My fifth grader came home from Community Park School in Princeton the other day with a math problem that went something like this:
GERALD + DONALD = ROBERT
The letters in each name represent a different number, from zero to nine. What numbers are represented by each letter so that the mathematical equation works out?
As my 11-year-old quickly pointed out, T has to be an even number because D+D is the same as D times 2 -- always even. And G plus D (and R by itself) have to be nine or less -- otherwise the answer would have an extra letter. This reasoning is similar to what you go through figuring out how to create a more or less coherent issue of a newspaper such as U.S. 1. But if you can't follow the little fifth grade math puzzle above, don't worry. The logic needed to put out this newspaper is not nearly so demanding.
For whatever reason -- maybe the need to write my own emergency contingency plans in case the terrorists strike and leave everything in place except me -- I have been trying to articulate exactly what I do in my role as editor of this humble journal. Last week I considered the elements of editing a single article. This week I am trying to describe the process by which a single issue gets put together.

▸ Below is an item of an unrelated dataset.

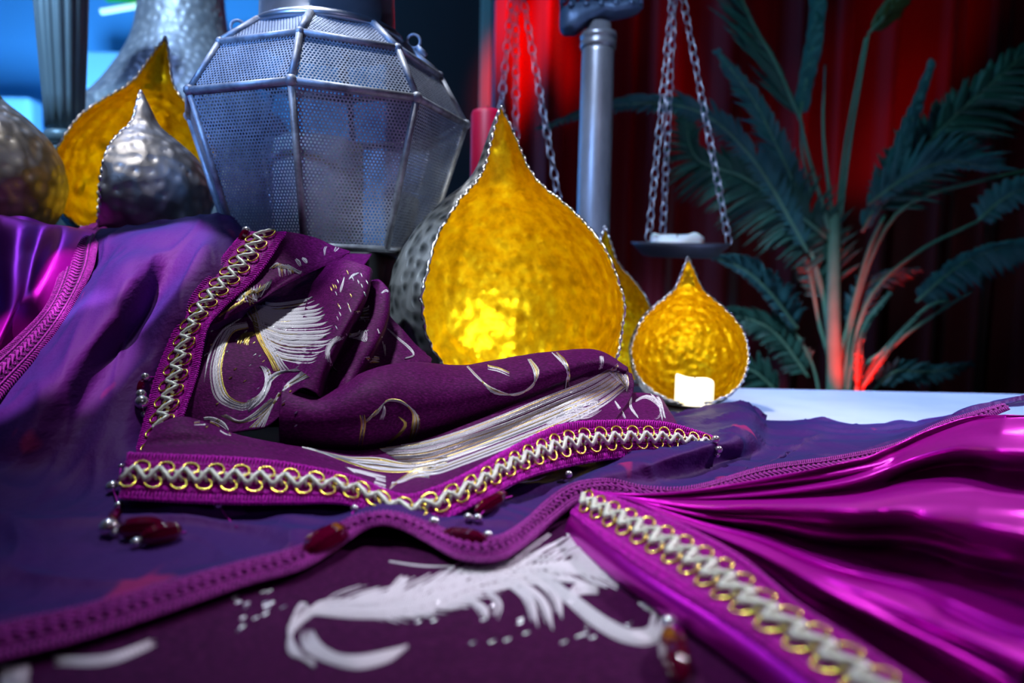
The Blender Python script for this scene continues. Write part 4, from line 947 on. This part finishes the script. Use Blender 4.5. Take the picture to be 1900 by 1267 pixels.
# underside return below the front trim
b = MB(); lo1 = [P(x, y - 4, Y) for x, y, Y in FL]; lo2 = [P(x, y - 16, Y + .03) for x, y, Y in FL]
b.grid(cr(cr(np.array([lo1, lo2]), 6, 0), 120, 1)); b.build('turned_hem', M['magenta'], so_, solid=0.0006)
em = MB(); rs = np.random.RandomState(11)
S = lambda p, w=6, mi=0, k=1.3: (strands(sh, p, w * k, em, mi, 1.7, 0.6) if w * k > 4.2 and len(p) > 2 else sh.stroke(p, w * k, em, mi, lift=0.0005))
# big feather in the valley
for k in range(19):      # barbs sweeping right
    t = k / 18.0; e = rs.uniform(-6, 8)
    a0 = (452 + 34 * t, 548 + 96 * t); tip = (586 + 34 * math.sin(t * 2.6) - 14 * t + e, 548 + 118 * t + 4)
    mid = (a0[0] * .62 + tip[0] * .38, a0[1] * .55 + tip[1] * .45 + 16 - 4 * t)
    sh.stroke([a0, mid, (tip[0] * .72 + mid[0] * .28, tip[1] * .8 + mid[1] * .2 + 5), tip], 6.2, em, 0, lift=0.0006)
    if k % 2: S([(a0[0] + 5, a0[1] + 5), (mid[0], mid[1] + 4), (tip[0] - 20, tip[1] + 5)], 1.6, 1 if k % 4 == 1 else 2, 1.0)
for k in range(11):      # upper barbs going up under the flap
    t = k / 10; S([(470 + 14 * t, 600 - 6 * t), (452 + 26 * t, 570 - 6 * t), (436 + 60 * t, 540 - 14 * t)], 4.0, [0, 0, 1][k % 3], 1.0)
for k in range(14):      # warm shaft
    t = k / 13; S([(456 + 22 * t, 535), (466 + 20 * t, 580 + 5 * t), (478 + 22 * t, 630), (500 + 25 * t, 668 + 4 * t), (510 + 30 * t, 690)], 2.0, 1 if k < 6 else 0, 1.0)
for k in range(14):      # big C curl around the eye
    t = k / 13; r_ = 1 + 0.34 * t
    S([(462 - 4 * t, 610 - 12 * t), (432 - 14 * t, 620 - 10 * t), (415 - 20 * t, 660), (412 - 22 * t, 700 + 4 * t), (425 - 22 * t, 735 + 8 * t), (455 - 8 * t, 748 + 14 * t), (482, 735 + 16 * t)], 2.5, [1, 1, 0, 0, 1, 0, 0, 2, 0, 0, 0, 2, 0, 0][k], 1.0)
for k in range(6):
    t = k / 5; S([(455, 748 + 6 * t), (480 + 4 * t, 738 + 6 * t), (495 + 6 * t, 715), (492 + 8 * t, 690), (480 + 8 * t, 678)], 4.5)
for k in range(12):      # silvery barbs to the left
    t = k / 11; S([(448 - 14 * t, 592 + 8 * t), (415 - 12 * t, 612 + 14 * t), (392 - 6 * t, 645 + 26 * t), (382 - 4 * t, 680 + 34 * t)], 3.3, 0 if k % 3 else 2, 1.0)
for k in range(13):      # lower streams
    t = k / 12; S([(575 - 14 * t, 700 - 10 * t), (530 - 8 * t, 722 + 2 * t), (500 - 8 * t + 12 * t, 760), (478 + 30 * t - 20, 800)], 3.4, [0, 1, 0, 2][k % 4], 1.0)
for k in range(7):      # white scroll joining the feather to the eye
    t = k / 6; sh.stroke([(560 - 8 * t, 690 - 6 * t), (520, 690 + 5 * t), (497 + 4 * t, 705 + 8 * t), (486 + 4 * t, 735 + 6 * t), (462, 762 + 3 * t)], 3.4, em, [0, 0, 1, 0, 2, 0, 0][k], lift=0.0006)
for k in range(8):
    t = k / 7; sh.stroke([(420 - 10 * t, 770 + 2 * t), (445, 782 + 3 * t), (470 + 10 * t, 770 + 5 * t), (505 + 12 * t, 740 + 4 * t)], 2.6, em, [0, 2, 1, 0][k % 4], lift=0.0006)
for k in range(8):
    t = k / 7; S([(440 + 20 * t, 640 + 2 * t), (450 + 14 * t, 622 + 3 * t), (470 + 6 * t, 618 + 4 * t)], 2.6, 1)
for k in range(6): S([(360, 780 + 2 * k), (390, 775 + 3 * k), (415, 785 + 4 * k), (428, 805 + k)], 3.2, [0, 2, 0, 1, 0, 0][k])
for k in range(70):      # gold flecks
    x, y = rs.uniform(370, 560), rs.uniform(600, 800); S([(x, y), (x + 3, y - 2), (x + 6, y - 4)], 1.8, rs.choice([1, 2]))
# flap patches
for k in range(9): S([(500 + 4 * k, 500 - k), (515 + 5 * k, 490 + 4 * k * .5), (520 + 5 * k, 520 - 2 * k)], 5, [0, 1, 0, 2][k % 4])
for k in range(8): S([(440 + 6 * k, 560 - 3 * k), (452 + 6 * k, 548 - 2 * k), (464 + 6 * k, 552 - 5 * k)], 5, [0, 2, 1][k % 3])
for p in ([(602, 476), (604, 462), (608, 458)], [(620, 468), (626, 460), (630, 456)], [(560, 480), (566, 484), (570, 490)], [(548, 482), (554, 488), (558, 496)]): S(p, 6)
for k in range(10): S([(398 + 5 * k, 594 - 3 * k), (404 + 5 * k, 588 - 3 * k), (410 + 5 * k, 588 - 4 * k)], 3, 1)
# ridge curls
for k in range(5):
    t = k / 4; S([(684, 612 + 4 * t), (660 - 4 * t, 622), (640 - 4 * t, 622 + 6 * t), (616 + 6 * t, 634 + 2 * t), (606 + 5 * t, 655), (612 + 4 * t, 680), (632 + 3 * t, 696 - 3 * t)], 5)
for k in range(4): S([(650 + 6 * k, 628 + k), (664 + 5 * k, 624 + 3 * k), (672 + 3 * k, 612)], 4)
for k in range(12): S([(655 + rs.uniform(0, 25), 575 + 2 * k), (665 + rs.uniform(0, 20), 572 + 2 * k), (686, 568 + 2.4 * k)], 2.6, [0, 1, 2][k % 3])
for p in ([(640, 515), (634, 535), (632, 545)], [(648, 520), (656, 512), (668, 508)], [(700, 612), (712, 640), (716, 668)], [(715, 608), (740, 630), (762, 650), (766, 662), (745, 668)], [(708, 545), (716, 540), (720, 544)]): S(p, 4)
for k in range(6): S([(676 + 2 * k, 664 + k * 2), (690, 662 + k * 2), (704, 664 + k * 2)], 3, [0, 1][k % 2])
for k in range(30):
    x, y = rs.uniform(600, 680), rs.uniform(500, 620); S([(x, y), (x + 2, y + 4), (x + 3, y + 8)], 1.8, rs.choice([0, 1, 2]))
# the roll
for k in range(9):
    t = k / 8; S([(866 + 3 * t, 682 - 1 * t), (888 - 3 * t + 6 * t, 704), (915, 722 + 7 * t), (955, 732 - 2 * t), (985 + 3 * t, 716), (1000 - 10 * t, 690), (985 - 6 * t, 668)], 2.8, [0, 1, 2, 1, 1, 0, 1, 2, 0][k])
for k in range(6):
    t = k / 5; S([(1024 + 10 * t, 656), (1040 + 8 * t, 670), (1052 + 3 * t, 690), (1048 + 8 * t, 722 - 4 * t)], 3.2, [0, 0, 1, 1, 2, 1][k])
for k in range(3): S([(1112 + 3 * k, 662), (1114 + 3 * k, 672), (1108 + 3 * k, 690)], 3.6)
for k in range(4): S([(905, 680 + 2 * k), (925, 684 + 2 * k), (945, 693 + 2 * k)], 2.6, [1, 0][k % 2])
for k in range(10):
    t = k / 9; S([(708 + 3 * t, 752 - 2 * t), (722, 742 + 2 * t), (745 + 2 * t, 745 + 4 * t), (765 + 10 * t, 765 + 3 * t), (764 + 16 * t, 790), (758 + 12 * t, 815)], 2.6, [1, 1, 2, 1][k % 4])
for k in range(7):
    t = k / 6; S([(738 + 4 * t, 772 + 2 * t), (750 + 4 * t, 785), (740 + 5 * t, 802), (716 + 10 * t, 822 - 4 * t)], 2.6, 1)
for k in range(4): S([(664 + 4 * k, 770), (668 + 3 * k, 790), (662 + 3 * k, 826)], 2.6, [2, 1][k % 2])
for k in range(5): S([(712 - 6 * k, 748 + 6 * k), (700 - 5 * k, 765 + 4 * k), (690 - 4 * k, 772 + 3 * k)], 4, [0, 1, 1][k % 3])
for k in range(4): S([(712, 752), (714 - k, 764), (710 - 2 * k, 778)], 2.4, 0)
# long light feather along the front
for k in range(34):
    t = k / 33
    S([(1150 + 16 * (t - .3), 676 + 44 * t), (1090 + 30 * t, 706 + 48 * t), (1010 + 40 * t, 738 + 52 * t), (930 + 30 * t, 772 + 54 * t), (850 + 10 * t, 802 + 62 * t), (780 + 26 * t, 822 + 60 * t), (700 + 70 * t, 832 + 46 * t)], 1.9, [0, 0, 1, 0, 0, 2, 0, 1, 0][k % 9], 1.0)
for k in range(16):
    t = k / 15
    S([(1128 + 34 * t, 690 + 6 * t), (1146 + 20 * t, 706 + 6 * t), (1166 - 6 * t, 722 + 8 * t)], 4, [0, 2, 0, 1][k % 4])
for k in range(14):
    t = k / 13; S([(560 + 20 * t, 832 + 3 * t), (640 + 10 * t, 850 + 10 * t), (700, 852 + 22 * t), (760, 862 + 14 * t), (830, 850 + 16 * t)], 3.0, [0, 1, 2, 0][k % 4])
for k in range(16):
    t = k / 15; S([(722 + 5 * t, 910 - 12 * t), (745, 890 - 8 * t + 14 * t), (775, 872 + 14 * t), (815 - 10 * t, 866 + 24 * t)], 3.4, [0, 0, 1, 2][k % 4])
for k in range(8): S([(640 + 4 * k, 868 + 2.5 * k), (680, 876 + 3 * k), (715, 884 + 4 * k)], 3, 0)
for k in range(8): S([(1010 + 4 * k, 790 - 2 * k), (1050, 778 - 3 * k), (1090, 776 - 4 * k), (1120, 760 - 2 * k)], 4, [0, 0, 2, 0][k % 4])
for p in ([(1140, 746), (1152, 764), (1162, 782)], [(1172, 738), (1170, 756), (1186, 780)], [(1176, 748), (1196, 738), (1216, 748), (1226, 764)], [(1180, 744), (1200, 736), (1222, 748), (1224, 772), (1208, 782)], [(1212, 728), (1224, 748), (1234, 784)], [(1206, 730), (1222, 750), (1230, 786)]): S(p, 4.5, 0)
em.build('woven_feathers', [M['white'], M['lame'], M['silverthread']], so_)

# ------------------------------------------------------------------ bead tassels on the shawl edge
def tassel(pts, sizes, parent):
    """pts: list of (px,py,Y); sizes: list of (kind, radius) per point; a thread runs through"""
    Q = []
    for p, (kd, r_) in zip(pts, sizes):
        q_ = Pc(*p, 0.004 + max(r_, 0.002)); h = taff.hit(p[0], p[1]) if taff.ok else None
        if h is not None and np.linalg.norm(h[0] - [0, 0, CAM_Z]) < np.linalg.norm(q_ - [0, 0, CAM_Z]) + 0.02: q_ = h[0] + h[1] * max(r_, 0.001)
        Q.append(q_)
    b = MB(); b.tube(Q, 0.0005, 5); t = b.build('bead_tassel', M['magenta_loop'], parent)
    for k, (kind, r_) in enumerate(sizes):
        if kind == 's': mb = MB(); mb.ball(Q[k], r_, seg=20); mb.build('silver_bead', M['bead_silver'], t)
        elif kind == 'g':
            d = Q[k + 1] - Q[k - 1]; ln = np.linalg.norm(d); d /= ln
            mb = MB(); u = np.linspace(-1, 1, 17); mb.tube([Q[k] + d * (ln * 0.5 - 0.0025) * x for x in u], r_ * np.sqrt(np.clip(1 - np.abs(u) ** 2.4, 0.06, 1)), 8); mb.build('glass_bead', M['ruby'], t, smooth=False)
tassel([(225, 865, .468), (222, 885, .460), (212, 915, .452), (222, 946, .446), (212, 970, .442), (202, 995, .438), (213, 998, .434)], [('s', .0018), ('n', 0), ('s', .0045), ('s', .0028), ('g', .0035), ('s', .0052), ('s', .0028)], so_)
tassel([(214, 996, .437), (265, 1000, .436), (318, 990, .440), (330, 985, .442)], [('n', 0), ('g', .0066), ('n', 0), ('n', 0)], so_)
tassel([(253, 1018, .430), (300, 1010, .432), (345, 990, .436)], [('s', .0032), ('g', .0062), ('n', 0)], so_)
tassel([(405, 934, .448), (407, 944, .446), (420, 962, .446), (440, 980, .45)], [('n', 0), ('s', .0028), ('n', 0), ('n', 0)], so_)
tassel([(560, 1028, .424), (605, 1003, .428), (642, 982, .434), (660, 950, .440)], [('s', .0030), ('g', .0082), ('s', .0034), ('s', .0024)], so_)
tassel([(806, 978, .418), (812, 985, .415), (858, 998, .416), (905, 1001, .418)], [('s', .0034), ('n', 0), ('g', .0062), ('s', .0026)], so_)
tassel([(868, 966, .428), (886, 968, .429), (915, 945, .440), (950, 920, .455)], [('s', .0026), ('s', .0027), ('g', .0050), ('n', 0)], so_)
tassel([(900, 944, .44), (906, 936, .442), (912, 925, .45)], [('n', 0), ('s', .0020), ('n', 0)], so_)
tassel([(1052, 874, .515), (1055, 880, .512), (1050, 888, .51)], [('n', 0), ('s', .0028), ('n', 0)], so_)
tassel([(284, 700, .565), (268, 703, .56), (260, 720, .556), (258, 736, .552), (257, 752, .548), (262, 772, .546)], [('n', 0), ('s', .0034), ('g', .0028), ('s', .0040), ('s', .0054), ('s', .0030)], so_)
tassel([(457, 428, .68), (452, 440, .677), (436, 470, .67)], [('s', .0042), ('g', .0046), ('n', 0)], so_)
tassel([(1318, 812, .60), (1326, 823, .60), (1328, 832, .598), (1326, 842, .596)], [('n', 0), ('s', .0036), ('s', .0030), ('s', .0024)], so_)
tassel([(1251, 1105, .336), (1246, 1130, .332), (1242, 1158, .330), (1252, 1210, .312), (1262, 1270, .295)], [('s', .0026), ('g', .0022), ('s', .0040), ('g', .0062), ('n', 0)], fo)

Let's begin with the math. Every Friday morning ad sales people Diana Joseph-Riley and Martha Moore run a preliminary total of the number of column inches booked into the next week's paper, as tabulated by a data base designed to keep track of those ads. Kathleen McBride Sisack and I refer to another data base that tracks each issue, how many pages it was, and how many inches of ads it contained. From that we guess at the number of pages the issue should contain.
For the issue you hold in your hands, the initial guess was 56 pages. But then we realized we had a fairly substantial feature story we wanted to use as a cover story, and that we were already pushing the limit of how many ads would fit into a 56-page paper. So we increased it to 60.
Then Sisack and I conferred with Preview editor Nicole Plett. Her section goes together first and its size would determine the number of pages left for the rest of the paper. The choice is typically between 24, 28, and 32 (turn to page 17 of this issue and note how it is physically connected to page 44, the back cover, and you will realize why this section always comes out in four-page increments). For this issue, based on Plett's needs for her stories, we carved out the space for a 28-page Preview. That meant 32 pages were left for the front and the back, making page 16 (half of 32) the last page before the Preview, and page 45 the first page after the Preview.
So that's how it stood on Friday, and Plett forged ahead with her section, filling it with the day-by-day listings, and eight reviews and features, including two written by herself.
Then came the dark cloud of that slightly less than fifth grade logic. Just as a fifth grader might take a guess at the values for D and T in the problem above, and then two or three places later discover that they just don't work out, so we at U.S. 1 have to consider a mid-course correction in our layout. That 28-page section might work for Plett, but will the Survival Guide section edited by Kathleen McGinn Spring fit in its space? And what about the cover story and Life in the Fast Lane section edited by Barbara Fox? It has those pages in the back, minus the space taken up by the classified ads and this column.
Those sections also need the right amount of space; otherwise the balance of the paper is disrupted. Without the possibility of back tracking, the Survival Guide section in the front could end up running into the classified section in the back -- not good.
On many a woeful occasion, we have discovered that the guess on Friday didn't work on Monday. That often means that our Sunday guy (me) has to take apart some portion of what was all tied up on Friday (often his very own handiwork), and either make the entire paper bigger or smaller by four pages, or the Preview section bigger or smaller by four pages.
But this past Sunday the sun broke through. Survival Guide fit neatly in its space. Preview was good at 28 pages. The back half of the paper was a challenge. The cover story on Universal Display Corporation filled the paper up to page 50. But classifieds ran shorter than usual, and we needed something to fill pages 51 to 55. Barbara Fox had a story ready that would have quickly taken most of that space, but it also would have confronted readers with one more long story dealing with technological matters.
Instead Fox went back to the writing mode and got a dozen or so small stories into print. We expanded the Between the Lines section to print a backlog of letters, thereby tying page 2 of the paper to page 55. Everything fits, with no silly space fillers at the bottom of news columns. Now we can tear it all apart and start over. Perhaps the fifth graders can help.